Under subsection (2), a business and its primary authority may make arrangements to manage their partnership. The Bill does not prescribe what should be included in such an arrangement, but it may include, for example, a memorandum of understanding setting out the rights and obligations of each party. When a business and a primary authority choose to make arrangements, the primary authority must have regard to guidance issued by LBRO. The clause sets out the advice and guidance function of primary authorities, which will be an important part of their work.
I am grateful to the Minister for those initial remarks. As the Minister says, the clause sets out the advice and guidance elements of primary authorities, in particular their role to advise and guide regulated persons as well as other local authorities through the regulations set out in the schedules of the Bill. The Government’s explanatory notes shed a bit more light on the matter. They show that that would mean that a regulated person in the primary authority should make agreements “as they see fit”. That could raise the vexed question of how to strike a balance between improving regulatory practice to lower the regulatory burden on the one hand and ensuring consistency on the other. The Bill is trying to straddle that classic balance between achieving consistency and raising standards individually. What principles does the Minister think that the LBRO will follow to ensure that one business does not gain over its competitors from a less regulatory environment, and if an enforcing local authority fails to follow a primary authority’s guidance, what legal responsibility does it have to the business involved?
On the issue of consistency, which is what this part of the Bill is all about, LBRO acts as an arbiter. For example, the enforcing authority might feel that the arrangements between the primary authority and the regulator—the hon. Gentleman quotes from Government guidance—are actually a bit of a sweetheart deal, as I think I mentioned this morning: that they have entered into a cosy arrangement with each other, with the effect that the enforcing authority does not believe that the regulations are being properly enforced.
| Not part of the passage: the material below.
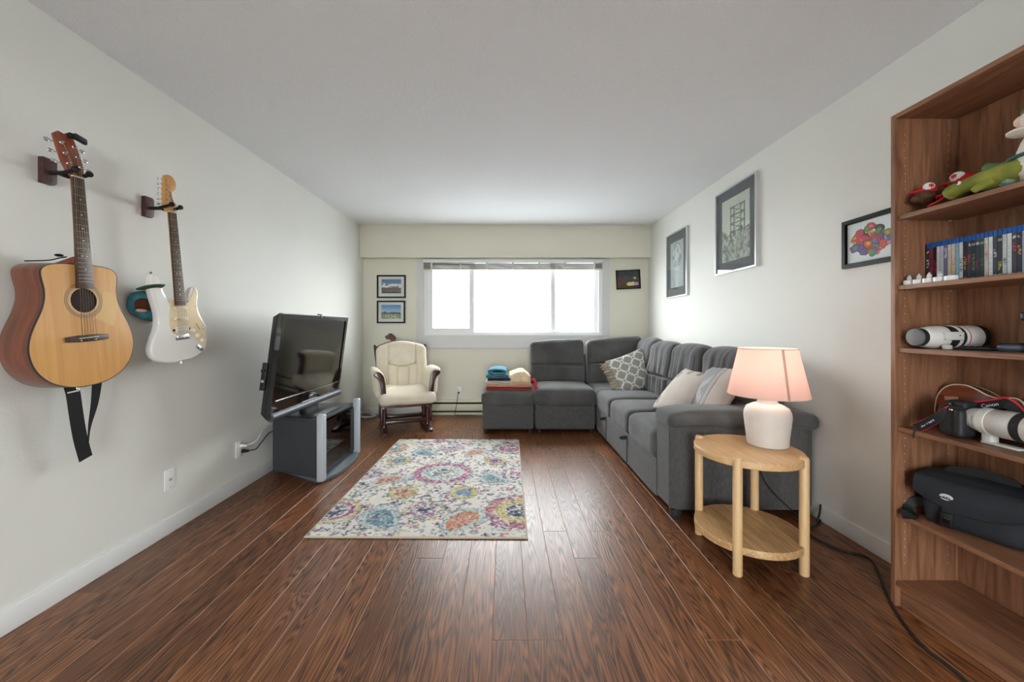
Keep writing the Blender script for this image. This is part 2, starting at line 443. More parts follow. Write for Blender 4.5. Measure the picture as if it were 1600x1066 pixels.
floor = G().box(XL - .1, XR + .1, YF - .1, YB + .1, -0.06, -0.009).out('floor', M_sub)
struct(floor, 'dark brown oak laminate floor laid in long planks toward the window')
def plank_mesh(w, l):
    b = 0.0016; t = 0.0012
    xs = (-w / 2, w / 2); ys = (0, l)
    vs = [(-w / 2, 0, -t), (w / 2, 0, -t), (w / 2, l, -t), (-w / 2, l, -t),
          (-w / 2 + b, b, 0), (w / 2 - b, b, 0), (w / 2 - b, l - b, 0), (-w / 2 + b, l - b, 0),
          (-w / 2, 0, -.008), (w / 2, 0, -.008), (w / 2, l, -.008), (-w / 2, l, -.008)]
    fs = [(4, 5, 6, 7), (0, 1, 5, 4), (1, 2, 6, 5), (2, 3, 7, 6), (3, 0, 4, 7), (8, 9, 1, 0), (9, 10, 2, 1), (10, 11, 3, 2), (11, 8, 0, 3)]
    me = bpy.data.meshes.new('plank'); me.from_pydata(vs, [], fs); me.materials.append(M_plank); me.materials.append(M_joint)
    for i, p in enumerate(me.polygons): p.material_index = 0 if i == 0 else 1
    return me
PWID = 0.1305; PLEN = 1.215; x = 0.081 - PWID * 16; _cache = {}
rowi = 0
while x < XR:
    x0, x1 = max(x, XL), min(x + PWID, XR)
    if x1 - x0 > .012:
        y = YF - random.choice([0.1, .35, .6, .85, 1.05])
        while y < YB:
            y0, y1 = max(y, YF), min(y + PLEN, YB)
            if y1 - y0 > .05:
                key = (round(x1 - x0, 4), round(y1 - y0, 3))
                if key not in _cache: _cache[key] = plank_mesh(x1 - x0, y1 - y0)
                p = bpy.data.objects.new('plank', _cache[key]); COL.objects.link(p)
                p.location = ((x0 + x1) / 2, y0, 0); p.parent = floor
            y += PLEN
    x += PWID

cl = G().hexa([(XL - .1, YF - .1, ceil_z(YF - .1)), (XR + .1, YF - .1, ceil_z(YF - .1)), (XR + .1, YB + .1, ceil_z(YB + .1)), (XL - .1, YB + .1, ceil_z(YB + .1))],
              [(XL - .1, YF - .1, 2.7), (XR + .1, YF - .1, 2.7), (XR + .1, YB + .1, 2.7), (XL - .1, YB + .1, 2.7)]).out('ceiling', M_ceil)
struct(cl, 'pale grey white stippled ceiling')
struct(G().box(XL - .12, XL, YF - .12, YB + .15, -.02, 2.6).out('wall_left', M_wall), 'off white painted wall on the left with the guitars')
struct(G().box(XR, XR + .12, YF - .12, YB + .15, -.02, 2.6).out('wall_right', M_wall), 'off white painted wall on the right behind the sofa')
def wall_hole(name, y0, y1, hx0, hx1, hz0, hz1, m, lab):
    bm = bmesh.new(); xs = (XL, hx0, hx1, XR); zs = (-.02, hz0, hz1, 2.6)
    V = {}
    for k, y in enumerate((y0, y1)):
        for i in range(4):
            for j in range(4): V[k, i, j] = bm.verts.new((xs[i], y, zs[j]))
    for k in (0, 1):
        for i in range(3):
            for j in range(3):
                if i == 1 and j == 1: continue
                bm.faces.new([V[k, i, j], V[k, i + 1, j], V[k, i + 1, j + 1], V[k, i, j + 1]])
    loop = [(1, 1), (2, 1), (2, 2), (1, 2)]; outer = [(0, 0), (1, 0), (2, 0), (3, 0), (3, 1), (3, 2), (3, 3), (2, 3), (1, 3), (0, 3), (0, 2), (0, 1)]
    for lp in (loop, outer):
        for a in range(len(lp)):
            p, q = lp[a], lp[(a + 1) % len(lp)]
            bm.faces.new([V[0, p[0], p[1]], V[0, q[0], q[1]], V[1, q[0], q[1]], V[1, p[0], p[1]]])
    bmesh.ops.recalc_face_normals(bm, faces=bm.faces)
    g = G(); g.bm.free(); g.bm = bm
    return struct(g.out(name, m, smooth=0), lab)
WX0, WX1, WZ0, WZ1 = -1.077, 1.268, 1.040, 2.037
wall_hole('wall_back', YB, YB + .15, WX0, WX1, WZ0, WZ1, M_wallb, 'off white far wall around the wide window')
wall_hole('wall_rear', YF - .12, YF, -.75, .75, .02, 2.15, M_wall, 'off white wall behind the viewer with an added opening for fill light')

struct(G().box(XL, XR, 4.952, YB, 2.048, 2.5, bev=.003).out('trim_1', M_wallb), 'boxed beam across the top of the far wall')
# base boards
BBH, BBT = 0.091, 0.014
struct(G().box(XL, XL + BBT, YF, YB, 0, BBH, bev=.002).out('baseboard_left', M_white), 'white baseboard along the left wall')
struct(G().box(XR - BBT, XR, YF, YB, 0, BBH, bev=.002).out('baseboard_right', M_white), 'white baseboard along the right wall')
struct(G().box(XL + BBT, -1.03, YB - BBT, YB, 0, BBH, bev=.002).out('baseboard_back', M_white), 'white baseboard along the far wall behind the rocker')

# window ------------------------------------------------------------
M_glass = bpy.data.materials.new('window_glass'); M_glass.use_nodes = True
_nt = M_glass.node_tree; _nt.nodes.remove(_nt.nodes['Principled BSDF'])
_t = nd(_nt, 'ShaderNodeBsdfTransparent'); _g = nd(_nt, 'ShaderNodeBsdfGlossy'); _g.inputs['Roughness'].default_value = 0.02
_f = nd(_nt, 'ShaderNodeFresnel'); _f.inputs['IOR'].default_value = 1.45; _mx = nd(_nt, 'ShaderNodeMixShader')
_t.inputs[0].default_value = (.97, .98, .98, 1)
_ge = nd(_nt, 'ShaderNodeNewGeometry'); _om = nd(_nt, 'ShaderNodeMath', operation='SUBTRACT'); _om.inputs[0].default_value = 1.0; _nt.links.new(_ge.outputs['Backfacing'], _om.inputs[1])
_ml = nd(_nt, 'ShaderNodeMath', operation='MULTIPLY'); _nt.links.new(_f.outputs[0], _ml.inputs[0]); _nt.links.new(_om.outputs[0], _ml.inputs[1]); _nt.links.new(_ml.outputs[0], _mx.inputs[0]); _nt.links.new(_t.outputs[0], _mx.inputs[1]); _nt.links.new(_g.outputs[0], _mx.inputs[2])
_nt.links.new(_mx.outputs[0], _nt.nodes['Material Output'].inputs['Surface'])

def rect(x0, x1, z0, z1): return [(x0, z0), (x1, z0), (x1, z1), (x0, z1)]
XZ = Matrix(((1, 0, 0, 0), (0, 0, -1, 0), (0, 1, 0, 0), (0, 0, 0, 1)))   # (x,y,z)->(x,-z,y): outlines in the wall plane
win = bpy.data.objects.new('window_1', None); COL.objects.link(win); win.location = (0, YB, 0)
struct(win, 'wide white vinyl window with a sliding left sash, bright sky outside')
def wy(y): return XZ
def fr(name, o, i, y0, y1, parent, m=M_vinyl):
    return G().ring(rect(*o), rect(*i), -(y1), -(y0), M=XZ).out(name, m, parent, smooth=0)
fr('casing', (-1.17, 1.37, .884, 2.046), (WX0, WX1, WZ0, WZ1), -.018, 0, win, M_casing)
G().box(-1.18, 1.38, -.028, 0, .868, .884, bev=.003).out('casing_sill', M_casing, win)
fr('window_frame', (WX0, WX1, WZ0, WZ1), (-1.035, 1.228, 1.075, 2.0), .0, .1, win)
# fixed lights and their mullions
fr('fixed_sash', (-.46, .632, 1.075, 2.0), (-.414, .603, 1.099, 1.975), .045, .09, win)
fr('fixed_sash', (.632, 1.228, 1.075, 2.0), (.661, 1.180, 1.099, 1.975), .045, .09, win)
sl = fr('sliding_sash', (-1.035, -.418, 1.075, 2.0), (-.965, -.480, 1.136, 1.95), .012, .042, win)
G().box(-.452, -.440, -.002, .012, 1.45, 1.53, bev=.003).out('sash_latch', M_vinyl, sl)
for x0, x1, z0, z1, y in ((-.965, -.48, 1.136, 1.95, .026), (-.414, .603, 1.099, 1.975, .066), (.661, 1.18, 1.099, 1.975, .066)):
    G().box(x0, x1, y, y + .004, z0, z1).out('pane', M_glass, win, smooth=0)
# unseen ground one storey down, added to dim the light on the ceiling
struct(G().box(-60, 60, -60, 60, -3.2, -3.0).out('ground', mat('pale_paving', (170, 172, 174), rough=.9, var=.1, vscale=.4)), 'pale paved ground outside, one storey below the room, added to dim the ceiling')
# unseen glazed opening behind the viewer, added to let in fill light
rear_fill = bpy.data.objects.new('rear_fill_opening', None); COL.objects.link(rear_fill); rear_fill.location = (0, YF - .06, 0)
struct(rear_fill, 'added glazed opening behind the viewer that lets in fill light')
fr('fill_frame', (-.75, .75, .02, 2.15), (-.68, .68, .08, 2.08), -.04, .04, rear_fill)
G().box(-.03, .03, -.03, .03, .08, 2.08).out('fill_mullion', M_vinyl, rear_fill, smooth=0)
for x0, x1 in ((-.68, -.03), (.03, .68)): G().box(x0, x1, -.003, .003, .08, 2.08).out('pane', M_glass, rear_fill, smooth=0)

# raised blind --------------------------------------------------------
M_blind = mat('beige_blind_slat', (176, 170, 158), rough=0.5, var=0.05)
bl = thing('window_blind', 'beige slatted blind pulled fully up at the top of the far window', 'blind', (0.095, YB - .045, 1.902))
G().box(-1.17, 1.17, -.03, .03, .085, .128, bev=.004).out('headrail', M_vinyl, bl)
for k in range(9):
    z = .012 + k * .0078
    t = bmesh.new()
    g = G(); pts = []
    N = 24
    for i in range(N + 1):
        xx = -1.165 + 2.33 * i / N
        pts.append((xx, 0, z + .0035 * math.sin(i * 1.9 + k * .4) * (1 - k / 10) + .003 * math.sin(PI * 6 * i / N)))
    g.tube(pts, 1, flat=(.05, .003), up=(0, 0, 1)).out('slat', M_blind, bl)
G().box(-1.165, 1.165, -.026, .026, -.004, .009, bev=.003).out('bottom_rail', M_blind, bl)
M_tape = mat('blind_tape', (206, 202, 192), rough=0.8, var=0.03)
for x in (-1.06, -.68, -.34, 0, .34, .68, 1.06):
    G().box(x - .012, x + .012, -.033, -.0305, -.002, .09).out('ladder_tape', M_tape, bl)
G().rod((1.05, -.034, .085), (1.055, -.036, -.86), .0025, n=6).out('tilt_wand', M_vinyl, bl)

# baseboard heater ---------------------------------------------------
ht = thing('baseboard_heater', 'long cream electric baseboard heater on the far wall below the window', 'heater', (0, YB, 0))
hx0, hx1 = -1.02, 1.2
G().hexa([(hx0, -.02, .0), (hx1, -.02, .0), (hx1, 0, .0), (hx0, 0, .0)], [(hx0, -.02, .19), (hx1, -.02, .19), (hx1, 0, .19), (hx0, 0, .19)]).out('back_plate', mat('heater_dark', (40, 34, 30), rough=.7, var=.05), ht)
G().hexa([(hx0, -.055, .165), (hx1, -.055, .165), (hx1, 0, .165), (hx0, 0, .165)], [(hx0, -.035, .192), (hx1, -.035, .192), (hx1, 0, .192), (hx0, 0, .192)], bev=.003).out('hood', M_cream, ht)
G().box(hx0, hx1, -.058, -.03, .055, .14, bev=.004).out('front_panel', M_cream, ht)
G().box(hx0, hx1, -.055, -.02, .0, .03, bev=.003).out('bottom_rail', M_cream, ht)
G().box(hx0 - .012, hx0, -.06, 0, 0, .194, bev=.003).out('end_cap', M_cream, ht)
G().box(hx1, hx1 + .012, -.06, 0, 0, .194, bev=.003).out('end_cap', M_cream, ht)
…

Apart from the advice and guidance function of LBRO, it also has an arbiter function, and that takes us back to some of this morning’s debates about advice and direction. In those circumstances, the enforcing authority can appeal to LBRO to look at the situation and see whether the regulations are being properly enforced, or whether the primary authority relationship is not conducive to better regulation with regard to the public interest in the area that the enforcing authority represents. That arbitration role of LBRO is important. It is something that is not enforced as it might be under the current regime, which is another reason for establishing the body.